It doesn't really affect the main discussion. Even if there is a functioning weather control network on Earth in the 23rd century (and this would still not be canonical, even if that dialog is accepted as fully canonical; see note below), there is nothing to indicate its capabilities with respect to controlling hurricanes and other storms that could adversely affect sea vessels. Even that sort of information can't be gleaned from TNG: True Q.

(Note: Snippets of dialog don't tell us anything canonical beyond what is true in all manners of interpreting the dialog, despite reasonable or even probable interpretations. Does any of this seem familiar? Despite many plausible ideas, we don't know anything canonical about Cetacean Ops, except that it exists in an alternate timeline in some shape or form, and we don't know whether it was actually mentioned in TNG: The Perfect Mate. We don't know canonically whether the craft mentioned in the subspace radio chatter heard at Epsilon IX are really Franz Joseph scouts. Memory Alpha's article at http://en.memory-alpha.org/wiki/Weather_modification_network does not mention such a network as canonically occurring on Earth before 2369, and I'll argue that two consecutive words in a burst of technobabble that doesn't even constitute a complete sentence, much less anything we can understand, proves nothing conclusive at all.)
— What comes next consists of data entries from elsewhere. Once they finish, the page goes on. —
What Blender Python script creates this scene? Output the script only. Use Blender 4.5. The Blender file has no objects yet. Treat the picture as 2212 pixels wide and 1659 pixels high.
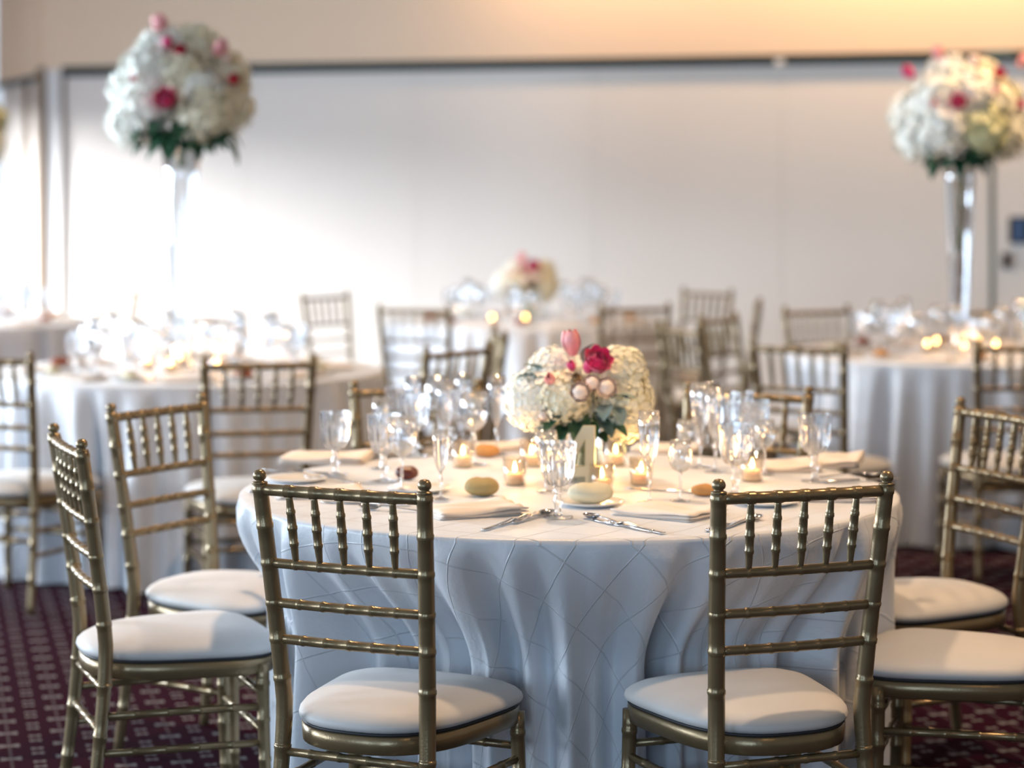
import bpy, bmesh, math, random
from mathutils import Vector, Matrix
random.seed(7)
PI = math.pi
C = bpy.context.scene.collection
SC = bpy.context.scene
H, F, YH = 1.49, 4890.0, 411.0          # eye height, focal length in px, horizon row

# ---------------------------------------------------------------- camera
cam = bpy.data.cameras.new('camera'); co = bpy.data.objects.new('camera', cam); C.objects.link(co)
co.location = (0, 0, H); co.rotation_euler = (PI/2, 0, 0)
cam.sensor_width = 36; cam.lens = F/2212*36; cam.shift_y = -(829.5-YH)/2212
cam.clip_end = 200
cam.dof.use_dof = True; cam.dof.focus_distance = 4.65; cam.dof.aperture_fstop = (cam.lens/1000)/0.040
SC.camera = co
SC.view_settings.view_transform = 'Standard'; SC.view_settings.look = 'None'
SC.view_settings.gamma = 1; SC.view_settings.use_curve_mapping = False
SC.view_settings.exposure = 0.05
SC.cycles.max_bounces = 12; SC.cycles.transparent_max_bounces = 40; SC.cycles.transmission_bounces = 10
SC.cycles.diffuse_bounces = 4; SC.cycles.glossy_bounces = 5
SC.cycles.sample_clamp_indirect = 60; SC.cycles.caustics_refractive = False; SC.cycles.caustics_reflective = False
SC.cycles.use_denoising = True

w = bpy.data.worlds.new('world'); SC.world = w; w.use_nodes = True
w.node_tree.nodes['Background'].inputs[0].default_value = (0.75, 0.86, 1.0, 1)
w.node_tree.nodes['Background'].inputs[1].default_value = 1.0

# room frame: a runs along the back wall, b comes out of it towards the camera
P0 = Vector((-3.24, 16.3)); U = Vector((0.9585, -0.285)); N = Vector((-0.285, -0.9585))
def room(a, b, z=0): p = P0 + U*a + N*b; return Vector((p.x, p.y, z))
RA = math.atan2(U.y, U.x)
WL, WR, WF, CEIL = -2.6, 11.5, 18.0, 3.5
def area(name, loc, target, sx, sy, power, col, spread=PI):
    l = bpy.data.lights.new(name, 'AREA'); l.shape = 'RECTANGLE'; l.size = sx; l.size_y = sy
    l.energy = power; l.color = col; l.spread = spread
    o = bpy.data.objects.new(name, l); C.objects.link(o); o.location = loc
    d = (Vector(target)-Vector(loc)).normalized(); o.rotation_euler = d.to_track_quat('-Z', 'Y').to_euler(); return o
DAY = (0.74, 0.87, 1.0); WARM = (1.0, 0.66, 0.38)
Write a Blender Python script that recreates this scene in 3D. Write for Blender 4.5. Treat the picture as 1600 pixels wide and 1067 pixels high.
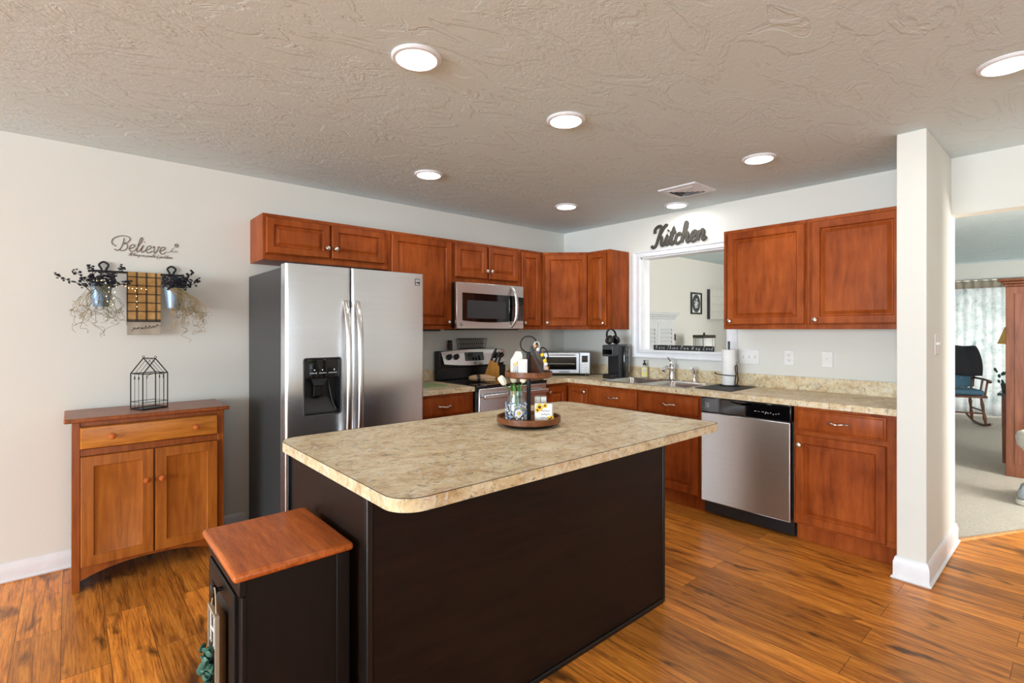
import bpy, math, random
from mathutils import Vector, Matrix
R = random.Random(7)
PI = math.pi
for o in list(bpy.data.objects): bpy.data.objects.remove(o)
SC = bpy.context.scene
COL = SC.collection

# ------------------------------------------------------------------ camera, world, exposure, daylight
cam = bpy.data.objects.new('camera', bpy.data.cameras.new('camera')); COL.objects.link(cam)
cam.location = (-4.1597, -3.8643, 1.3638)
cam.rotation_euler = (PI/2, 0, -0.71970)
cam.data.sensor_width = 36; cam.data.lens = 36*789.88/1600; cam.data.shift_y = -17.44/1600
cam.data.clip_start = .05
SC.camera = cam
SC.view_settings.view_transform = 'Standard'; SC.view_settings.look = 'None'
SC.view_settings.gamma = 1; SC.view_settings.use_curve_mapping = False
SC.view_settings.exposure = -0.13
SC.cycles.use_denoising = True
SC.cycles.max_bounces = 8; SC.cycles.diffuse_bounces = 5; SC.cycles.glossy_bounces = 4
SC.cycles.transparent_max_bounces = 16; SC.cycles.caustics_reflective = False; SC.cycles.caustics_refractive = False
SC.cycles.sample_clamp_indirect = 6
W = bpy.data.worlds.new('sky'); SC.world = W; W.use_nodes = True
_bg = W.node_tree.nodes['Background']; _bg.inputs[0].default_value = (.75, .86, 1, 1); _bg.inputs[1].default_value = .7

def srgb(r, g, b):
    f = lambda c: (c/255/12.92 if c/255 <= .04045 else ((c/255+.055)/1.055)**2.4)
    return (f(r), f(g), f(b), 1)

def area(name, loc, direction, sx, sy, power, col=(1, 1, 1), spread=PI, shape='RECTANGLE'):
    l = bpy.data.lights.new(name, 'AREA'); l.shape = shape; l.size = sx; l.size_y = sy
    l.energy = power; l.color = col; l.spread = spread
    o = bpy.data.objects.new(name, l); COL.objects.link(o); o.location = loc
    o.rotation_euler = Vector(direction).to_track_quat('-Z', 'Y').to_euler()
    return o
DAY = (.785, .905, 1.0)
DAY2 = (1.0, .975, .93)
# daylight through the windows of the two rooms (every one sits in a window opening built below)
area('daylight_dining_window', (-12.44, -3.7, 1.4), (1, .03, .34), 4.8, 1.8, 1040, DAY)
area('daylight_patio_door', (-4.3, -7.03, 1.15), (0, 1, .45), 2.3, 2.0, 62, DAY)
area('daylight_living_door', (6.78, -3.3, 1.1), (-1, 0, 0), 2.6, 2.0, 75, DAY2)
area('daylight_living_window', (1.05, -7.03, 1.4), (.14, 1, .02), 1.3, 1.4, 275, DAY2)
LIGHTS = [(-3.128, -2.116, 'round recessed ceiling light above the near left end of the island, largest in full view'),
          (-2.250, -2.103, 'round recessed ceiling light above the far right half of the island'),
          (-2.295, -.867, 'round recessed ceiling light in front of the refrigerator top'),
          (-.918, -.881, 'round recessed ceiling light nearest the corner of the two kitchen walls'),
          (-.241, -1.534, 'round recessed ceiling light beside the vent above the sink'),
          (-.916, -2.506, 'round recessed ceiling light in front of the two large wall cabinets'),
          (-1.312, -3.650, 'round recessed ceiling light cut by the picture edge near the white wall stub')]
LAMP_W = 3.2

# ------------------------------------------------------------------ materials
def newmat(name):
    m = bpy.data.materials.new(name); m.use_nodes = True
    nt = m.node_tree; b = nt.nodes['Principled BSDF']
    return m, nt, b
def N(nt, kind, **kw):
    n = nt.nodes.new(kind)
    for k, v in kw.items():
        if k in n.inputs.keys() if isinstance(k, str) else False: n.inputs[k].default_value = v
        else: setattr(n, k, v)
    return n
def lk(nt, a, b): nt.links.new(a, b)
def coords(nt, scale=(1, 1, 1), rot=(0, 0, 0), kind='Object', rnd=0):
    tc = N(nt, 'ShaderNodeTexCoord'); mp = N(nt, 'ShaderNodeMapping')
    mp.inputs['Scale'].default_value = scale; mp.inputs['Rotation'].default_value = rot
    lk(nt, tc.outputs[kind], mp.inputs['Vector'])
    if rnd:
        oi = N(nt, 'ShaderNodeObjectInfo'); ml = N(nt, 'ShaderNodeMath', operation='MULTIPLY'); ml.inputs[1].default_value = rnd
        lk(nt, oi.outputs['Random'], ml.inputs[0]); lk(nt, ml.outputs[0], mp.inputs['Location'])
    return mp.outputs['Vector']
def noise(nt, vec, scale, detail=4, rough=.55, dist=0):
    n = N(nt, 'ShaderNodeTexNoise'); n.inputs['Scale'].default_value = scale; n.inputs['Detail'].default_value = detail
    n.inputs['Roughness'].default_value = rough; n.inputs['Distortion'].default_value = dist
    if vec is not None: lk(nt, vec, n.inputs['Vector'])
    return n.outputs['Fac']
def ramp(nt, fac, stops):
    r = N(nt, 'ShaderNodeValToRGB'); el = r.color_ramp.elements
    while len(el) < len(stops): el.new(.5)
    for e, (p, c) in zip(el, stops): e.position = p; e.color = c
    lk(nt, fac, r.inputs['Fac']); return r.outputs['Color']
def mix(nt, a, b, fac, mode='MIX'):
    m = N(nt, 'ShaderNodeMix', data_type='RGBA', blend_type=mode)
    for s, v in ((m.inputs[6], a), (m.inputs[7], b), (m.inputs[0], fac)):
        if hasattr(v, 'is_output'): lk(nt, v, s)
        else: s.default_value = v
    return m.outputs[2]
def bump(nt, b, h, strength=.2, dist=.002):
    n = N(nt, 'ShaderNodeBump'); n.inputs['Strength'].default_value = strength; n.inputs['Distance'].default_value = dist
    lk(nt, h, n.inputs['Height']); lk(nt, n.outputs[0], b.inputs['Normal'])
def plain(name, c, rough=.5, metal=0, coat=0, spec=.5, emit=0, trans=0):
    m, nt, b = newmat(name)
    b.inputs['Base Color'].default_value = c; b.inputs['Roughness'].default_value = rough; b.inputs['Metallic'].default_value = metal
    b.inputs['Coat Weight'].default_value = coat; b.inputs['Specular IOR Level'].default_value = spec
    b.inputs['Transmission Weight'].default_value = trans
    if emit: b.inputs['Emission Color'].default_value = c; b.inputs['Emission Strength'].default_value = emit
    # faint procedural variation so that no surface is perfectly even
    if not emit and not trans:
        nz = noise(nt, coords(nt, rnd=9), 14, 3); v = ramp(nt, nz, [(.3, tuple(x*.93 for x in c[:3])+(1,)), (.7, c)])
        lk(nt, v, b.inputs['Base Color'])
    return m
def wood(name, dark, mid, light, scale=(9, 9, .7), rough=.32, coat=.25, streak=.5, blotch=.35, spec=.35):
    m, nt, b = newmat(name)
    v = coords(nt, scale, rnd=23); v2 = coords(nt, (1, 1, 1), rnd=11)
    g = noise(nt, v, 4.5, 8, .62, .35); base = ramp(nt, g, [(.28, dark), (.5, mid), (.74, light)])
    f = noise(nt, coords(nt, tuple(s*7 for s in scale[:2])+(scale[2]*2,), rnd=5), 6, 3)
    base = mix(nt, base, ramp(nt, f, [(.35, dark), (.6, light)]), .16*streak)
    bl = noise(nt, v2, 3.2, 3); base = mix(nt, base, ramp(nt, bl, [(.3, dark), (.65, light)]), blotch*.5)
    lk(nt, base, b.inputs['Base Color']); b.inputs['Roughness'].default_value = rough
    b.inputs['Coat Weight'].default_value = coat; b.inputs['Coat Roughness'].default_value = .22
    b.inputs['Specular IOR Level'].default_value = spec
    bump(nt, b, f, .05, .0008)
    return m
def steel(name, c=(.66, .66, .67, 1), rough=.30, axis='z', amount=.8, rot=0, bmp=.0):
    m, nt, b = newmat(name); b.inputs['Metallic'].default_value = 1; b.inputs['Roughness'].default_value = rough
    sc = {'z': (1.2, 1.2, 260), 'x': (260, 260, 1.2)}[axis]
    nz = noise(nt, coords(nt, sc), 2.5, 3)
    lk(nt, ramp(nt, nz, [(.3, tuple(x*.9 for x in c[:3])+(1,)), (.7, c)]), b.inputs['Base Color'])
    t = N(nt, 'ShaderNodeTangent', direction_type='RADIAL', axis='Z'); lk(nt, t.outputs[0], b.inputs['Tangent'])
    b.inputs['Anisotropic'].default_value = amount; b.inputs['Anisotropic Rotation'].default_value = rot
    return m

def wallpaint(name, c):
    m, nt, b = newmat(name); v = coords(nt)
    n1 = noise(nt, v, 1.1, 3); lk(nt, ramp(nt, n1, [(.3, tuple(x*.975 for x in c[:3])+(1,)), (.7, c)]), b.inputs['Base Color'])
    b.inputs['Roughness'].default_value = .7; b.inputs['Specular IOR Level'].default_value = .25
    bump(nt, b, noise(nt, v, 160, 3), .05, .001)
    return m
M = {}
M['wall'] = wallpaint('greige_wall_paint', srgb(224, 224, 217))
M['white_wall'] = wallpaint('living_wall_paint', srgb(232, 230, 224))
M['trim'] = plain('white_trim_paint', srgb(232, 234, 238), .35)
def ceiling_mat():
    m, nt, b = newmat('skip_trowel_ceiling'); v = coords(nt)
    c = srgb(219, 235, 240); n1 = noise(nt, v, .9, 3)
    lk(nt, ramp(nt, n1, [(.3, tuple(x*.97 for x in c[:3])+(1,)), (.7, c)]), b.inputs['Base Color'])
    b.inputs['Roughness'].default_value = .8; b.inputs['Specular IOR Level'].default_value = .2
    a = noise(nt, coords(nt, (1, 2.2, 1), (0, 0, .6)), 2.6, 6, .62, 1.4)
    r1 = ramp(nt, a, [(.49, (0, 0, 0, 1)), (.53, (1, 1, 1, 1))])
    f = noise(nt, v, 38, 4, .6, .8)
    mk = ramp(nt, noise(nt, v, 1.7, 3), [(.42, (0, 0, 0, 1)), (.62, (1, 1, 1, 1))])
    h = mix(nt, r1, ramp(nt, f, [(.4, (0, 0, 0, 1)), (.62, (1, 1, 1, 1))]), mix(nt, (.08, .08, .08, 1), (.34, .34, .34, 1), mk))
    bump(nt, b, h, .42, .006)
    return m
M['ceiling'] = ceiling_mat()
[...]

Nevertheless, again it's really cool. I am willing to accept that it's plausible for a weather control network, of limited capability, to exist on Earth at this time. Thanks for elaborating. :techman:
 
I could have sworn I heard something about the probe effecting weather control networks while I was watching the movie a few months ago.
 
Picard talks to Q about Earth's "weather modification system" in "True Q" a bit while investigating the circumstances surrounding Amanda Rogers' birth. That's really the only time I can recall anything about Earth weather being discussed, or "monitored" per se.

Weather control systems are discussed and fucked around with on Risa in DS9's "Let He Who Is Without Sin..." as well (and yes, I would love to be able to go back to not knowing that little factoid. Ugh.
 
I may be misremembering, but didn't she also say that she was going to a water planet to recruit divers, presumably to work with the whales.

I don't know where you might have heard that. It's certainly not in the film.

It's from the novelization. In between the "you're going to your ship, I'm going to mine" and "catchup learning" lines. Specifically says she's "bound for Mer to recruit divers." Planet Mer is the implication.
 
Well, that explanation would actually make sense as a reason for putting her on a spaceship, if it's just a short trip before getting down to the work of taking care of G&G. But there's still no actual evidence in the film that it's a spaceship instead of an ocean ship.